No-cap gravel pit proposed near Milner


The Routt County Regional Planning Commission will consider a proposal tonight for a new gravel pit near Milner that could someday generate more than 30,000 truck trips in a year, and yield up to 300,000 tons of mined gravel and rock annually.
The gravel pit is being proposed by Camilletti and Sons Inc. It would be located on about 50 acres a half-mile south of Milner on County Road 179. Tonight's hearing is for a "conceptual special use permit" only. It is the first step in a two-step process that would culminate in the Routt County commissioners considering a final special use permit to allow the mining.
County planner John Eastman said Wednesday that Camilletti and Sons is asking that no caps be placed on its annual production. That would give it similar status to only a handful of gravel pits in the county.
"They are projecting up to 300,000 tons annually (within five years) I don't know if they'll actually reach that," Eastman said.

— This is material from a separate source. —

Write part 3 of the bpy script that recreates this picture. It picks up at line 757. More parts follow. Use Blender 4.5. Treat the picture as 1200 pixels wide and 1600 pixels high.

An annual production of 300,000 tons would place the new pit among the largest in the county; only a few are not capped, Eastman said.
Gravel pits with no caps on production include the Connell pit on U.S. 40 several miles east of Milner, Duckels west of Steamboat Springs, and LaFarge, to the south of Steamboat on Colorado 131, Eastman said.
Camilletti holds a permit for a smaller gravel pit east of Milner, but that 5-year-old operation is close to being mined out, according to a report prepared for Camilletti and Sons by the Yampa-based consulting firm IME.
Eastman said the county would be likely to require that the existing gravel pit be closed and reclaimed in a reasonable time frame as a condition of approving the new pit.
County zoning regulations do not contain language that would allow the Planning Commission to consider whether there is sufficient unmet demand for gravel and other aggregates, before approving the new pit, Eastman said. However, the zoning regulations do allow the commission to take into account the cumulative impacts of more than one gravel pit in an area.
The report by IME indicates the new Camilletti pit would not be mined out until 2016. However, Eastman said county regulations allow gravel pit permits for no longer than 10 years. Should Camilletti get a special use permit from the county, the company could come back for an extension in 2010, he said.
Documents on file at the Routt County Courthouse indicate Camilletti and Sons owns the land for the gravel pit and it is the developer. However, the Camillettis intend to contract with Precision Excavating of Hayden to conduct the mining operation.
The pit would be south of the Yampa River, between the Yampa and Trout Creek.
A report to the Planning Commission prepared by Eastman explained that the trucks leaving the new pit would travel a short distance on C.R. 179 before entering the internal road in the existing gravel pit. That would allow them to access U.S. 40 through the mined-out pit.
"That has the benefit of eliminating truck traffic through Milner and limiting the use of County Road 179," Eastman wrote. "Based on the applicant's proposed maximum production of 300,000 tons annually, (that) would result in 36,718 one-way truck trips per year. During the peak months of September and October, this works out to about 30, one-way truck trips per hour."
Eastman suggested the commission should consider whether the county road is capable of handling the volume and weight of the proposed truck traffic. He also suggests the commissioners should consider at what point acceleration/deceleration lanes should be built on U.S. 40.
The commissioners also will be presented with a report from Elizabeth Miller of the Colorado Division of Wildlife, concerning potential habitat and wildlife impacts of the gravel pit, and how they can be mitigated. The developers are proposing to create ponds when the mining is complete, but Miller contends the proposed banks of the ponds are far too steep to really encourage multiple plant and wildlife communities to flourish there in the future. She is recommending a more gradual slope into the water.